Nicotina is anything but addictive


Sept. 28, 2004, midnight | By Erica Hartmann | 19 years, 5 months ago


Violence, blood, special effects, beautiful women, nicotine addiction, twisted relationships and truly frightening coincidences could probably make a pretty good movie. However, Nicotina is not.

The basic idea is that one man has a bunch of diamonds and another hacks into a Swiss bank. They exchange goods. However, fate intervenes, and nothing goes as planned. Chaos ensues, and the film falls apart because no two elements of the whole work are logically cohesive.

The best asset of Nicotina is Diego Luna (Dirty Dancing: Havana Nights, Y Tu Mamá También). Even though his character is a rotten stalker who plants webcams in his neighbor's apartment in order to watch her constantly, Luna is so cute that he manages to stay not only tolerable but worthy of pity throughout the film. As for the rest of the cast--which includes a vehement nonsmoker who is afraid of dogs, an equally vehement smoker with a very bleak outlook on life, a simple barber, a greedy, psychopath barber's wife and a scary, fat Russian--every last one of them is utterly despicable. They're all sick with money-lust and have no moral scruples whatsoever.

All of these odd characters dance through a very tightly choreographed sequence, fueled entirely by multiple factors coinciding and the intense desire to get rich. The action revolves heavily around a shootout, which lasts from about 20 minutes into the movie until five minutes before the end. The only thing that outnumbers gunfire in this film is cigarettes.

The plot, which in theory should drive the action, is a muddled wreck. There are so many events happening simultaneously, and attention shifts from one set of characters to another so quickly that the grand scheme is not completely evident until a few days (and a few plot summaries) after viewing the movie. To remedy the confusion, scenes are enhanced with a little rectangle that zooms in on important details while the rest of the scene is in a blurry freeze frame. That technique, however, is annoying and disruptive to the tone of the film, which completely defeats the purpose.
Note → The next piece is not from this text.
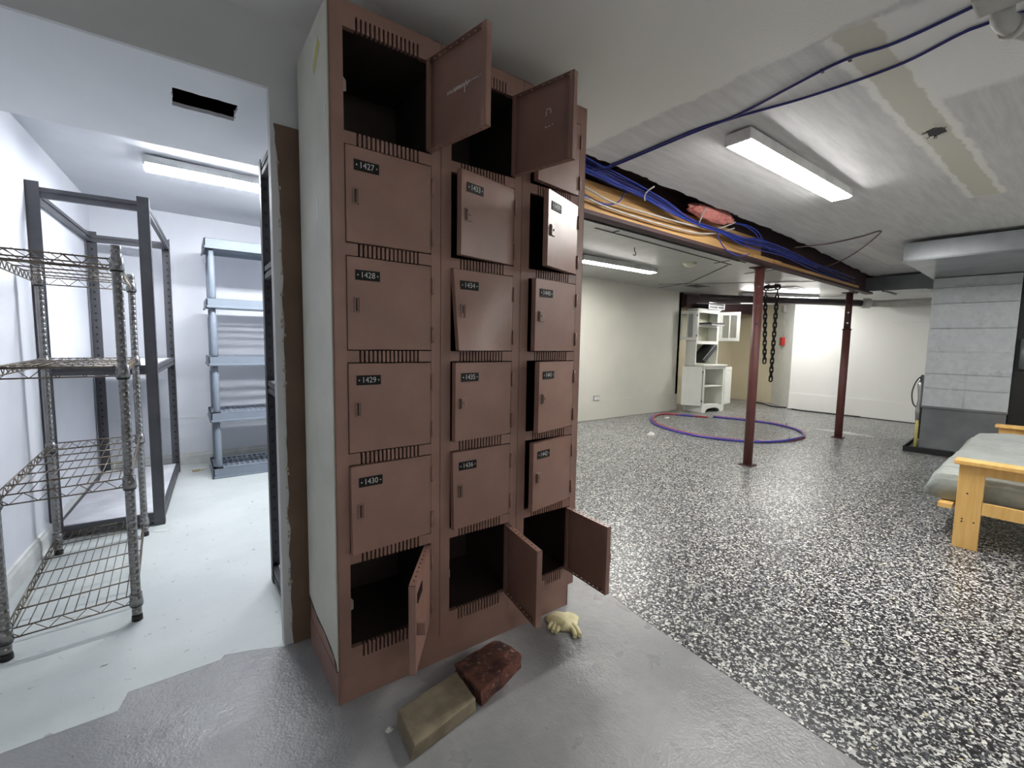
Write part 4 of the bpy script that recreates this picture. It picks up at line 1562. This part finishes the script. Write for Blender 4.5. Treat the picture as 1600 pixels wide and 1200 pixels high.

Most of the film is caught up in a frantic scramble to recover a CD with the codes to access a Swiss bank (although it actually has footage of Luna's extremely seductive neighbor playing her cello) and a satchel of diamonds. Excellently chosen industrial beats accompany these scenes, but the music is loud to the point of distraction. The same is true of the lounge music used in other parts of the movie.

Nicotina is at best Tarantino-esque and at worst a ploy for ticket sales that abuses human depravity and excessive violence.

Nicotina is rated R for violence and language. It is in Spanish with English subtitles. It runs 93 minutes and is playing at the E Street Cinema.